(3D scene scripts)
-- BEGIN --
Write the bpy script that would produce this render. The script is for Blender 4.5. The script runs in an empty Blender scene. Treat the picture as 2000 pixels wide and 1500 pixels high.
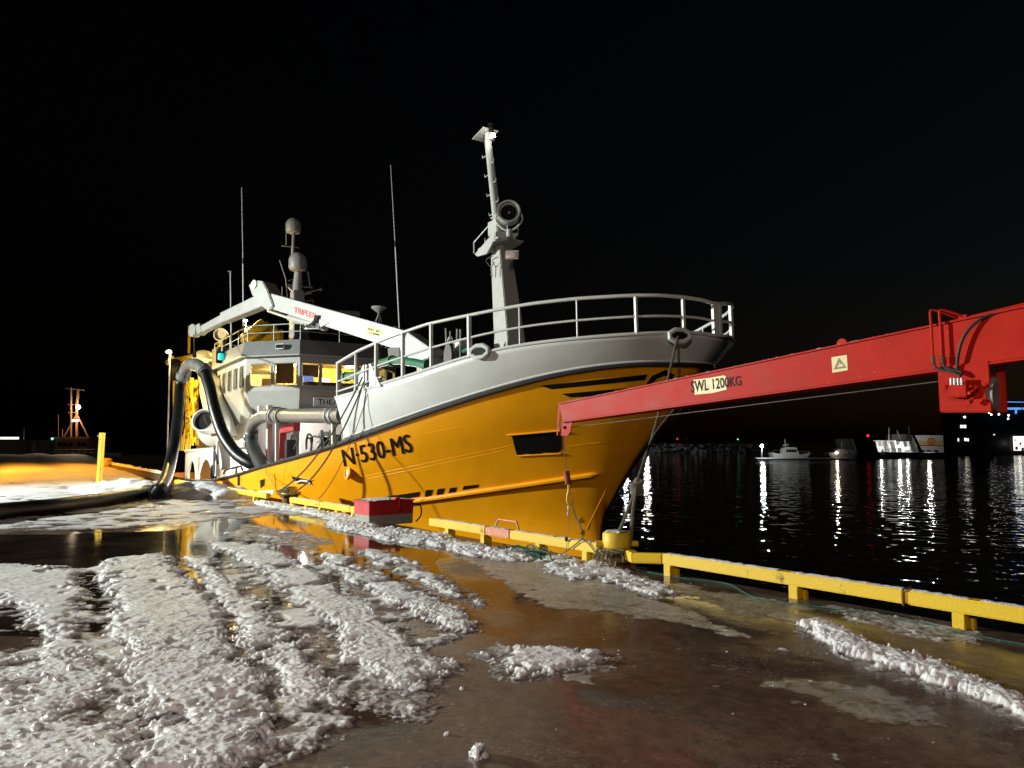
import bpy, bmesh, math, random
import numpy as np
from mathutils import Vector, Matrix
from mathutils.bvhtree import BVHTree
from mathutils.geometry import tessellate_polygon
random.seed(7)
R_ = math.radians
sc = bpy.context.scene
col = sc.collection

# ------------------------------------------------------------------ camera
FPX, HOR, VPX = 1500.0, 862.0, -155.0          # focal length in px, horizon row, vanishing point of the quay edge
TH = math.atan((HOR - 750) / FPX)
AZ = math.atan((1000 - VPX) / (FPX / math.cos(TH)))
FH = Vector((-math.cos(AZ), math.sin(AZ), 0)); RT = Vector((math.sin(AZ), math.cos(AZ), 0))
FW = FH * math.cos(TH) + Vector((0, 0, math.sin(TH))); UP = RT.cross(FW)
CAM = Vector((0, 0, 1.65))
cam_d = bpy.data.cameras.new('camera'); cam = bpy.data.objects.new('camera', cam_d); col.objects.link(cam)
cam_d.sensor_width = 36; cam_d.lens = FPX / 2000 * 36; cam_d.clip_start = 0.05; cam_d.clip_end = 5000
cam.matrix_world = Matrix(((RT.x, UP.x, -FW.x, CAM.x), (RT.y, UP.y, -FW.y, CAM.y), (RT.z, UP.z, -FW.z, CAM.z), (0, 0, 0, 1)))
sc.camera = cam

# ------------------------------------------------------------------ night sky
w = bpy.data.worlds.new('World'); sc.world = w; w.use_nodes = True
nt = w.node_tree; bg = nt.nodes['Background']
sky = nt.nodes.new('ShaderNodeTexSky'); sky.sky_type = 'NISHITA'; sky.sun_disc = False
sky.sun_elevation = R_(-4.0); sky.sun_rotation = R_(30)
nt.links.new(sky.outputs[0], bg.inputs[0]); bg.inputs[1].default_value = 0.05
sc.view_settings.view_transform = 'Standard'; sc.view_settings.look = 'None'
sc.view_settings.exposure = 0; sc.view_settings.gamma = 1

# quay floodlights (their masts are built further down)
FLOOD = [((-34.0, -17.0, 8.0), 82000, (0.94, 1.0, 0.93), 0.35, (-16, 8.0, 0.8), 84), ((5.0, -9.0, 9.0), 4200, (1.0, 0.80, 0.70), 0.3, (-9, 5, 0), 120)]
for p, e, c, r, aim, cone in FLOOD:
    l = bpy.data.lights.new('quay_floodlight', 'SPOT'); l.energy = e; l.color = c; l.shadow_soft_size = r; l.spot_size = R_(cone); l.spot_blend = .7
    o = bpy.data.objects.new('quay_floodlight', l); o.location = p; col.objects.link(o); o.rotation_euler = (Vector(aim) - Vector(p)).to_track_quat('-Z', 'Y').to_euler()
def lamp(name, p, e, c, r=0.1, parent=None):
    l = bpy.data.lights.new(name, 'POINT'); l.energy = e; l.color = c; l.shadow_soft_size = r
    o = bpy.data.objects.new(name, l); o.location = p; col.objects.link(o)
    if parent: o.parent = parent
    return o

# ------------------------------------------------------------------ pixel -> place helpers
def ray(px, py): return FW + RT * ((px - 1000) / FPX) + UP * ((750 - py) / FPX)
def gz(px, py, z=0.0): d = ray(px, py); return CAM + d * ((z - CAM.z) / d.z)
def gy(px, py, y): d = ray(px, py); return CAM + d * ((y - CAM.y) / d.y)
def far(px, py, D): d = ray(px, py); return CAM + d * (D / d.dot(FH))
YAW, TRIM = R_(-3.5), R_(1.5)
SX = Vector((math.cos(YAW) * math.cos(TRIM), math.sin(YAW) * math.cos(TRIM), math.sin(TRIM)))
SY = Vector((-math.sin(YAW), math.cos(YAW), 0)); SZ = SX.cross(SY)
S0 = Vector((-28, 13, 0))
SM = Matrix(((SX.x, SY.x, SZ.x, S0.x), (SX.y, SY.y, SZ.y, S0.y), (SX.z, SY.z, SZ.z, S0.z), (0, 0, 0, 1)))
SI = SM.inverted(); SI3 = SI.to_3x3(); SO = SI @ CAM
def sray(px, py): return SI3 @ ray(px, py)
def sp(px, py, axis, val): d = sray(px, py); return SO + d * ((val - SO[axis]) / d[axis])
def splane(px, py, A, B):
    n = (B - A).cross(Vector((0, 0, 1))); d = sray(px, py); return SO + d * ((A - SO).dot(n) / d.dot(n))
def half(X, par):
    B, Xs, Xt, n, m = par; u = min(max((X - Xs) / (Xt - Xs), 0), 1); return B * max(0, 1 - u ** n) ** (1 / m)
def shell_hit(px, py, par):
    d = sray(px, py); prev = None; t = 5.0
    f = lambda t: (SO + d * t).y + (half((SO + d * t).x, par) if (SO + d * t).x < par[2] else 0)
    while t < 60:
        if f(t) >= 0:
            a, b = t - .05, t
            for _ in range(25):
                c = (a + b) / 2
                if f(c) >= 0: b = c
                else: a = c
            return SO + d * b
        t += .05

# ------------------------------------------------------------------ materials
M = {}
def mat(name, c=(.5, .5, .5), rough=.5, metal=0, var=.12, scale=6, bump=0, bscale=30, emit=None, es=0, coat=0, c2=None, lo=.45, hi=.7, spec=.5, rvar=.15):
    m = bpy.data.materials.new(name); m.use_nodes = True; n = m.node_tree; b = n.nodes['Principled BSDF']; M[name] = m
    b.inputs['Roughness'].default_value = rough; b.inputs['Metallic'].default_value = metal
    b.inputs['Specular IOR Level'].default_value = spec; b.inputs['Coat Weight'].default_value = coat
    tc = n.nodes.new('ShaderNodeTexCoord'); no = n.nodes.new('ShaderNodeTexNoise')
    no.inputs['Scale'].default_value = scale; no.inputs['Detail'].default_value = 7; no.inputs['Roughness'].default_value = .62
    n.links.new(tc.outputs['Object'], no.inputs['Vector'])
    rp = n.nodes.new('ShaderNodeValToRGB'); rp.color_ramp.elements[0].position = lo if c2 else .3; rp.color_ramp.elements[1].position = hi if c2 else .7
    d = c2 or tuple(x * (1 - var * 2) for x in c)
    rp.color_ramp.elements[0].color = (*c, 1) if c2 else (*d, 1); rp.color_ramp.elements[1].color = (*d, 1) if c2 else (*c, 1)
    n.links.new(no.outputs[0], rp.inputs[0]); n.links.new(rp.outputs[0], b.inputs['Base Color'])
    if rvar:
        mr = n.nodes.new('ShaderNodeMapRange'); mr.inputs[3].default_value = max(.02, rough - rvar); mr.inputs[4].default_value = min(1, rough + rvar)
        n.links.new(no.outputs[0], mr.inputs[0]); n.links.new(mr.outputs[0], b.inputs['Roughness'])
    if bump:
        n2 = n.nodes.new('ShaderNodeTexNoise'); n2.inputs['Scale'].default_value = bscale; n2.inputs['Detail'].default_value = 4
        n.links.new(tc.outputs['Object'], n2.inputs['Vector'])
        bp = n.nodes.new('ShaderNodeBump'); bp.inputs['Strength'].default_value = bump; bp.inputs['Distance'].default_value = .05
        n.links.new(n2.outputs[0], bp.inputs['Height']); n.links.new(bp.outputs[0], b.inputs['Normal'])
    if emit: b.inputs['Emission Color'].default_value = (*emit, 1); b.inputs['Emission Strength'].default_value = es
    return m
mat('hull_yellow', (.95, .385, .004), .34, var=.06, scale=1.3, bump=.22, bscale=.9, rvar=.08)
mat('plate_white', (.60, .60, .57), .42, var=.05, scale=1.5, bump=.06, bscale=1.4)
mat('house_grey', (.29, .29, .275), .45, var=.07, scale=2)
mat('ship_white', (.62, .61, .57), .45, var=.08, scale=3)
mat('crane_white', (.31, .31, .295), .45, var=.08, scale=2)
mat('elbow', (.20, .20, .19), .45, .5, var=.25, scale=6)
mat('rail_white', (.60, .60, .56), .4, var=.06)
mat('brow_grey', (.15, .155, .155), .5, var=.08)
mat('mast_grey', (.38, .38, .36), .45, var=.06)
mat('black_paint_and_shade', (.005, .005, .005), .6, var=.2, spec=.2)  # black paint, and the painted shade of hull openings
mat('weight_red', (.35, .05, .02), .7, var=.3)
mat('letter_black', (.003, .003, .003), .6, var=.1, spec=.15)
mat('steel', (.46, .45, .42), .36, .85, var=.04, scale=2, rvar=.04)
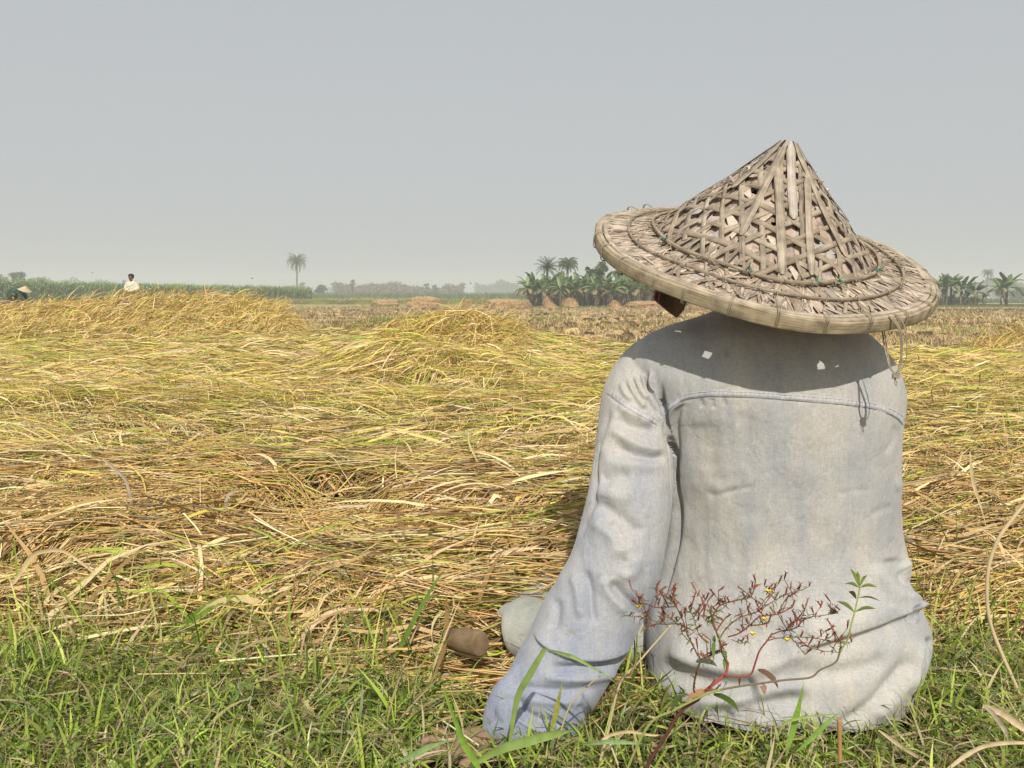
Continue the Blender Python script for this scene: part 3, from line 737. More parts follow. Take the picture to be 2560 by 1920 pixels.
# hollow cut stub in front of the hem
def stub():
    base = P(2100, 1900, 1.2); top = P(2098, 1797, 1.2)
    root = empty('cut_stub', base); tag(root, 'hollow brown cut stem standing in front of the shirt hem', 'cut stem')
    V, F, st = tube([base - base, (base * .4 + top * .6) - base, top - base], [.0030, .0032, .0033], n=12, sides=10, cap=False)
    V2 = V.copy(); ax = np.linspace(0, 1, 12)
    cen = np.repeat(V.reshape(12, 10, 3).mean(1), 10, axis=0)
    V2 = cen + (V - cen) * .6
    k = len(V); F2 = F[:, ::-1] + k
    a = np.arange(10) + 110; b = (np.arange(10) + 1) % 10 + 110
    rim = np.stack([a, b, b + k, a + k], 1)
    mesh('stem', np.vstack([V, V2]), np.vstack([F, F2, rim]), M['straw'], root, np.tile((.46, .25, .10), (2 * k, 1)))
    e = top - base
    q = np.array([e, e + [-.0035, 0, .003], e + [-.001, 0, -.028], e + [.001, 0, -.028]])
    mesh('torn_sheath', np.vstack([q, q + [0, -.0006, 0]]), [(0, 1, 2, 3), (7, 6, 5, 4), (0, 4, 5, 1), (1, 5, 6, 2), (2, 6, 7, 3), (3, 7, 4, 0)], M['straw'], root, np.tile((.50, .30, .14), (8, 1)), smooth=False)
stub()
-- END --
* [Work required]:
Repeat only what lies between the start of the data and the end of the line containing "col = sc.collection", exactly, with pictures left out.

* [The reply]:
Write the bpy script that would produce this render. The script is for Blender 4.5. The script runs in an empty Blender scene. Treat the picture as 2000 pixels wide and 1500 pixels high.
import bpy, bmesh, math, random
import numpy as np
from mathutils import Vector, Matrix
from mathutils.bvhtree import BVHTree
from mathutils.geometry import tessellate_polygon
random.seed(7)
R_ = math.radians
sc = bpy.context.scene
col = sc.collection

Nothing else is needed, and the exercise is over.